_PROBLEM STATEMENT:_ Quote each line of the material verbatim, without the pictures.

_GIVEN MATERIAL:_
######
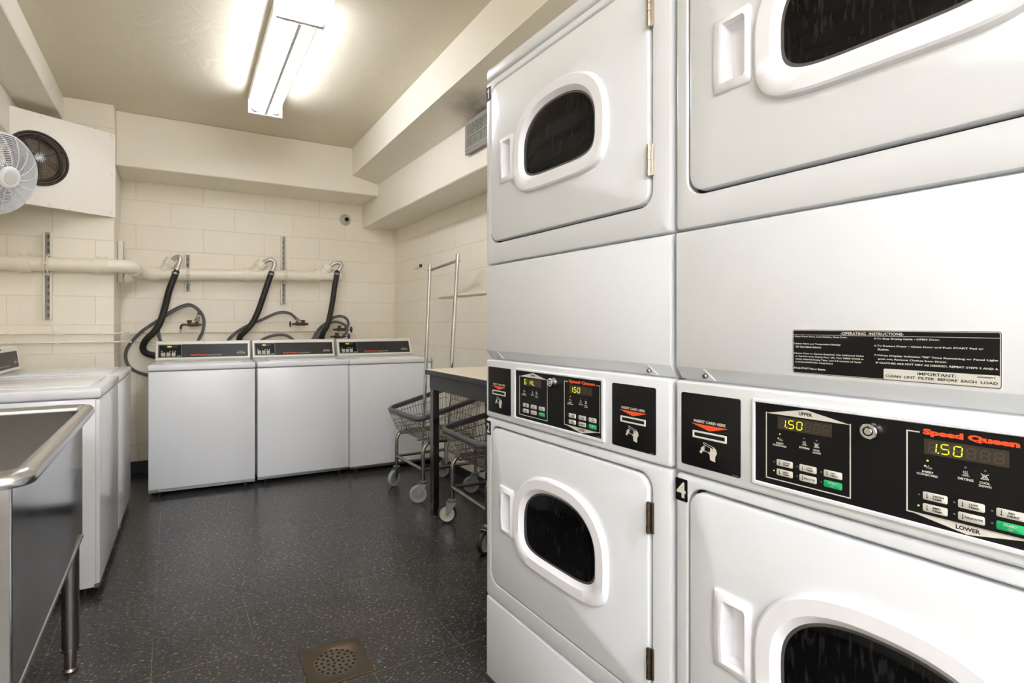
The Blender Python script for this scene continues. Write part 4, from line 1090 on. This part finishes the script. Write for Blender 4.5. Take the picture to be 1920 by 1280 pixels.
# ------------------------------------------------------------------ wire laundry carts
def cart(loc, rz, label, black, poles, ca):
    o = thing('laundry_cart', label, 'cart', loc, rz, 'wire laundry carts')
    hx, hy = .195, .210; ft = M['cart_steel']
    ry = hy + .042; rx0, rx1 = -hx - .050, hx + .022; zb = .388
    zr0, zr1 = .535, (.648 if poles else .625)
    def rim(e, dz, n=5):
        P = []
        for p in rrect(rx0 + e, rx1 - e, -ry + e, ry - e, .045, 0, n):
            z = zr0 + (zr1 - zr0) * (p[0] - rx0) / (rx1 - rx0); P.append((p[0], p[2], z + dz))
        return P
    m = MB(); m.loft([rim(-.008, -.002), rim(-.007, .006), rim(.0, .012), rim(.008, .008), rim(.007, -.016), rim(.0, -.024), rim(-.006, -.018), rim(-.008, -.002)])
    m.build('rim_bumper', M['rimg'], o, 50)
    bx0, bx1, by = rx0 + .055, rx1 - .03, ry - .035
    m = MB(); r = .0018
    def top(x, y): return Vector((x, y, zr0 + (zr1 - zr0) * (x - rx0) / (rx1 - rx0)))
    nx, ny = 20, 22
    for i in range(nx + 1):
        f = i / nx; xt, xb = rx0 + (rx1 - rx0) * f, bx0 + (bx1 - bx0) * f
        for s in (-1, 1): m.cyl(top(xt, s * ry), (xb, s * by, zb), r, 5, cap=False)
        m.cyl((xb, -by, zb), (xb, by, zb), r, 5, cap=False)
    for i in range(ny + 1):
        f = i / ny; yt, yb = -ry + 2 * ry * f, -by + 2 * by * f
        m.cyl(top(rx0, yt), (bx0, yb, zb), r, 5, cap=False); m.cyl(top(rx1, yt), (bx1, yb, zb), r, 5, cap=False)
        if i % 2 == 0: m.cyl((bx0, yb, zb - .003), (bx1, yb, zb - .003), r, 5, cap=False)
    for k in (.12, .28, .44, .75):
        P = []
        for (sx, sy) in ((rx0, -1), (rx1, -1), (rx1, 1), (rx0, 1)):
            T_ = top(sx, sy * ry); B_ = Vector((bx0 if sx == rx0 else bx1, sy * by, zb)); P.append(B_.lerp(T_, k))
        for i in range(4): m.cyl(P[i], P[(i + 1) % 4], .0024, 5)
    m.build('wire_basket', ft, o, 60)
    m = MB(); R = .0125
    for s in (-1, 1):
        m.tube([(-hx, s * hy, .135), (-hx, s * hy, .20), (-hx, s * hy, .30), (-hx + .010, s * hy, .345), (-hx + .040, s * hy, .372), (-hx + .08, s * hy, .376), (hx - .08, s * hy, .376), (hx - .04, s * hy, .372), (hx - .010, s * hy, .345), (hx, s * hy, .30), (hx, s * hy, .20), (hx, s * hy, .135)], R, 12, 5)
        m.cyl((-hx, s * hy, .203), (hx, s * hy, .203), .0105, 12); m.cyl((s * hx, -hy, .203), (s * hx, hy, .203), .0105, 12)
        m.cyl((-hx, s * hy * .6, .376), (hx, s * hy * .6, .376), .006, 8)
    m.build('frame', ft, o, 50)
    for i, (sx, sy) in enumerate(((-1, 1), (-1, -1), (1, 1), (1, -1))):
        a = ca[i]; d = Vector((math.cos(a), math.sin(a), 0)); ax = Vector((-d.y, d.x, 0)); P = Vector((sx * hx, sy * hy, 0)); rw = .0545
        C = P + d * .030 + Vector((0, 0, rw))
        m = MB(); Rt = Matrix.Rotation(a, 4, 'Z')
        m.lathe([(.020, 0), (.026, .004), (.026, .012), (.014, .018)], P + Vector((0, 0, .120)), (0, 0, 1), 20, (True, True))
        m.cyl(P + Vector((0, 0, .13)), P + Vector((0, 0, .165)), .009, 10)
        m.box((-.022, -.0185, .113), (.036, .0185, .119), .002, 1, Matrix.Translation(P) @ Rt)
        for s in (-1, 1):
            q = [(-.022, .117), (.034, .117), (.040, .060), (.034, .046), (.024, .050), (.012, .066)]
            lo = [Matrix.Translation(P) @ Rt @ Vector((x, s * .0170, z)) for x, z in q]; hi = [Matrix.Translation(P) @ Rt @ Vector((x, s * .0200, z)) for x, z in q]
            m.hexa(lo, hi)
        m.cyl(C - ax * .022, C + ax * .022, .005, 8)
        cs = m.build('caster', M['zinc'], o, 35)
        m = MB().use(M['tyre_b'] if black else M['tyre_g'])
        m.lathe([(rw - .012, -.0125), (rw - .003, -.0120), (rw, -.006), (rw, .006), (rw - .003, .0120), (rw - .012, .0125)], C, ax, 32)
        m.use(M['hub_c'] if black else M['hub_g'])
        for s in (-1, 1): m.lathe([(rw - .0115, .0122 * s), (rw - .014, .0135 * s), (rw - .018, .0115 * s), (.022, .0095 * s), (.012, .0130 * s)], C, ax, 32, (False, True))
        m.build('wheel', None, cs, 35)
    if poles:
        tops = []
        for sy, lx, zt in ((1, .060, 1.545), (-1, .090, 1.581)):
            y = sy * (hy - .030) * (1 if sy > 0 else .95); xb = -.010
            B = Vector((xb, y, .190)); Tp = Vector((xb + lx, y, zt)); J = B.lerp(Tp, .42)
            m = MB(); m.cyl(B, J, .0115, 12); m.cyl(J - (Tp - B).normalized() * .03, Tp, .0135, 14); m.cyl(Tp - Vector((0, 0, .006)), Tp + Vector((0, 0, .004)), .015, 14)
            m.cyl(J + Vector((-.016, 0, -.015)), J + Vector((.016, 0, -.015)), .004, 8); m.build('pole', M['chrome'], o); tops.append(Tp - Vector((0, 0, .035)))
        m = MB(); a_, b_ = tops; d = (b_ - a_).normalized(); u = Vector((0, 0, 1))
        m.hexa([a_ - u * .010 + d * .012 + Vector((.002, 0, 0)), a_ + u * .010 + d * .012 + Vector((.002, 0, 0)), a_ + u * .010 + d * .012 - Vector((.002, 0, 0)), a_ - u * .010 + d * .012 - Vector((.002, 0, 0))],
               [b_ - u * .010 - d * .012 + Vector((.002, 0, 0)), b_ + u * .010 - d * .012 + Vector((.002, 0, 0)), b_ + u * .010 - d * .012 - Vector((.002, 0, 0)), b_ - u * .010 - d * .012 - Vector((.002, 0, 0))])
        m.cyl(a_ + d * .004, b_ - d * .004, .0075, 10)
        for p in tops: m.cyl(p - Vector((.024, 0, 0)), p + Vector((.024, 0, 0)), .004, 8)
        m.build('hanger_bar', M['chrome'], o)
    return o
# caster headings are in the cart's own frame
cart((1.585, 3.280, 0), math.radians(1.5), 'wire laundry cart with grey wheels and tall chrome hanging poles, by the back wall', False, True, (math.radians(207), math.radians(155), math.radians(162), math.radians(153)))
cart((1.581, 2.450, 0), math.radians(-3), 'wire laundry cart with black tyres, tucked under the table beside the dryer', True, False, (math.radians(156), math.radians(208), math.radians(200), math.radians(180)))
######
_CORRECT OUTPUT:_
The Blender Python script for this scene continues. Write part 4, from line 1090 on. This part finishes the script. Write for Blender 4.5. Take the picture to be 1920 by 1280 pixels.
# ------------------------------------------------------------------ wire laundry carts
def cart(loc, rz, label, black, poles, ca):
    o = thing('laundry_cart', label, 'cart', loc, rz, 'wire laundry carts')
    hx, hy = .195, .210; ft = M['cart_steel']
    ry = hy + .042; rx0, rx1 = -hx - .050, hx + .022; zb = .388
    zr0, zr1 = .535, (.648 if poles else .625)
    def rim(e, dz, n=5):
        P = []
        for p in rrect(rx0 + e, rx1 - e, -ry + e, ry - e, .045, 0, n):
            z = zr0 + (zr1 - zr0) * (p[0] - rx0) / (rx1 - rx0); P.append((p[0], p[2], z + dz))
        return P
    m = MB(); m.loft([rim(-.008, -.002), rim(-.007, .006), rim(.0, .012), rim(.008, .008), rim(.007, -.016), rim(.0, -.024), rim(-.006, -.018), rim(-.008, -.002)])
    m.build('rim_bumper', M['rimg'], o, 50)
    bx0, bx1, by = rx0 + .055, rx1 - .03, ry - .035
    m = MB(); r = .0018
    def top(x, y): return Vector((x, y, zr0 + (zr1 - zr0) * (x - rx0) / (rx1 - rx0)))
    nx, ny = 20, 22
    for i in range(nx + 1):
        f = i / nx; xt, xb = rx0 + (rx1 - rx0) * f, bx0 + (bx1 - bx0) * f
        for s in (-1, 1): m.cyl(top(xt, s * ry), (xb, s * by, zb), r, 5, cap=False)
        m.cyl((xb, -by, zb), (xb, by, zb), r, 5, cap=False)
    for i in range(ny + 1):
        f = i / ny; yt, yb = -ry + 2 * ry * f, -by + 2 * by * f
        m.cyl(top(rx0, yt), (bx0, yb, zb), r, 5, cap=False); m.cyl(top(rx1, yt), (bx1, yb, zb), r, 5, cap=False)
        if i % 2 == 0: m.cyl((bx0, yb, zb - .003), (bx1, yb, zb - .003), r, 5, cap=False)
    for k in (.12, .28, .44, .75):
        P = []
        for (sx, sy) in ((rx0, -1), (rx1, -1), (rx1, 1), (rx0, 1)):
            T_ = top(sx, sy * ry); B_ = Vector((bx0 if sx == rx0 else bx1, sy * by, zb)); P.append(B_.lerp(T_, k))
        for i in range(4): m.cyl(P[i], P[(i + 1) % 4], .0024, 5)
    m.build('wire_basket', ft, o, 60)
    m = MB(); R = .0125
    for s in (-1, 1):
        m.tube([(-hx, s * hy, .135), (-hx, s * hy, .20), (-hx, s * hy, .30), (-hx + .010, s * hy, .345), (-hx + .040, s * hy, .372), (-hx + .08, s * hy, .376), (hx - .08, s * hy, .376), (hx - .04, s * hy, .372), (hx - .010, s * hy, .345), (hx, s * hy, .30), (hx, s * hy, .20), (hx, s * hy, .135)], R, 12, 5)
        m.cyl((-hx, s * hy, .203), (hx, s * hy, .203), .0105, 12); m.cyl((s * hx, -hy, .203), (s * hx, hy, .203), .0105, 12)
        m.cyl((-hx, s * hy * .6, .376), (hx, s * hy * .6, .376), .006, 8)
    m.build('frame', ft, o, 50)
    for i, (sx, sy) in enumerate(((-1, 1), (-1, -1), (1, 1), (1, -1))):
        a = ca[i]; d = Vector((math.cos(a), math.sin(a), 0)); ax = Vector((-d.y, d.x, 0)); P = Vector((sx * hx, sy * hy, 0)); rw = .0545
        C = P + d * .030 + Vector((0, 0, rw))
        m = MB(); Rt = Matrix.Rotation(a, 4, 'Z')
        m.lathe([(.020, 0), (.026, .004), (.026, .012), (.014, .018)], P + Vector((0, 0, .120)), (0, 0, 1), 20, (True, True))
        m.cyl(P + Vector((0, 0, .13)), P + Vector((0, 0, .165)), .009, 10)
        m.box((-.022, -.0185, .113), (.036, .0185, .119), .002, 1, Matrix.Translation(P) @ Rt)
        for s in (-1, 1):
            q = [(-.022, .117), (.034, .117), (.040, .060), (.034, .046), (.024, .050), (.012, .066)]
            lo = [Matrix.Translation(P) @ Rt @ Vector((x, s * .0170, z)) for x, z in q]; hi = [Matrix.Translation(P) @ Rt @ Vector((x, s * .0200, z)) for x, z in q]
            m.hexa(lo, hi)
        m.cyl(C - ax * .022, C + ax * .022, .005, 8)
        cs = m.build('caster', M['zinc'], o, 35)
        m = MB().use(M['tyre_b'] if black else M['tyre_g'])
        m.lathe([(rw - .012, -.0125), (rw - .003, -.0120), (rw, -.006), (rw, .006), (rw - .003, .0120), (rw - .012, .0125)], C, ax, 32)
        m.use(M['hub_c'] if black else M['hub_g'])
        for s in (-1, 1): m.lathe([(rw - .0115, .0122 * s), (rw - .014, .0135 * s), (rw - .018, .0115 * s), (.022, .0095 * s), (.012, .0130 * s)], C, ax, 32, (False, True))
        m.build('wheel', None, cs, 35)
    if poles:
        tops = []
        for sy, lx, zt in ((1, .060, 1.545), (-1, .090, 1.581)):
            y = sy * (hy - .030) * (1 if sy > 0 else .95); xb = -.010
            B = Vector((xb, y, .190)); Tp = Vector((xb + lx, y, zt)); J = B.lerp(Tp, .42)
            m = MB(); m.cyl(B, J, .0115, 12); m.cyl(J - (Tp - B).normalized() * .03, Tp, .0135, 14); m.cyl(Tp - Vector((0, 0, .006)), Tp + Vector((0, 0, .004)), .015, 14)
            m.cyl(J + Vector((-.016, 0, -.015)), J + Vector((.016, 0, -.015)), .004, 8); m.build('pole', M['chrome'], o); tops.append(Tp - Vector((0, 0, .035)))
        m = MB(); a_, b_ = tops; d = (b_ - a_).normalized(); u = Vector((0, 0, 1))
        m.hexa([a_ - u * .010 + d * .012 + Vector((.002, 0, 0)), a_ + u * .010 + d * .012 + Vector((.002, 0, 0)), a_ + u * .010 + d * .012 - Vector((.002, 0, 0)), a_ - u * .010 + d * .012 - Vector((.002, 0, 0))],
               [b_ - u * .010 - d * .012 + Vector((.002, 0, 0)), b_ + u * .010 - d * .012 + Vector((.002, 0, 0)), b_ + u * .010 - d * .012 - Vector((.002, 0, 0)), b_ - u * .010 - d * .012 - Vector((.002, 0, 0))])
        m.cyl(a_ + d * .004, b_ - d * .004, .0075, 10)
        for p in tops: m.cyl(p - Vector((.024, 0, 0)), p + Vector((.024, 0, 0)), .004, 8)
        m.build('hanger_bar', M['chrome'], o)
    return o
# caster headings are in the cart's own frame
cart((1.585, 3.280, 0), math.radians(1.5), 'wire laundry cart with grey wheels and tall chrome hanging poles, by the back wall', False, True, (math.radians(207), math.radians(155), math.radians(162), math.radians(153)))
cart((1.581, 2.450, 0), math.radians(-3), 'wire laundry cart with black tyres, tucked under the table beside the dryer', True, False, (math.radians(156), math.radians(208), math.radians(200), math.radians(180)))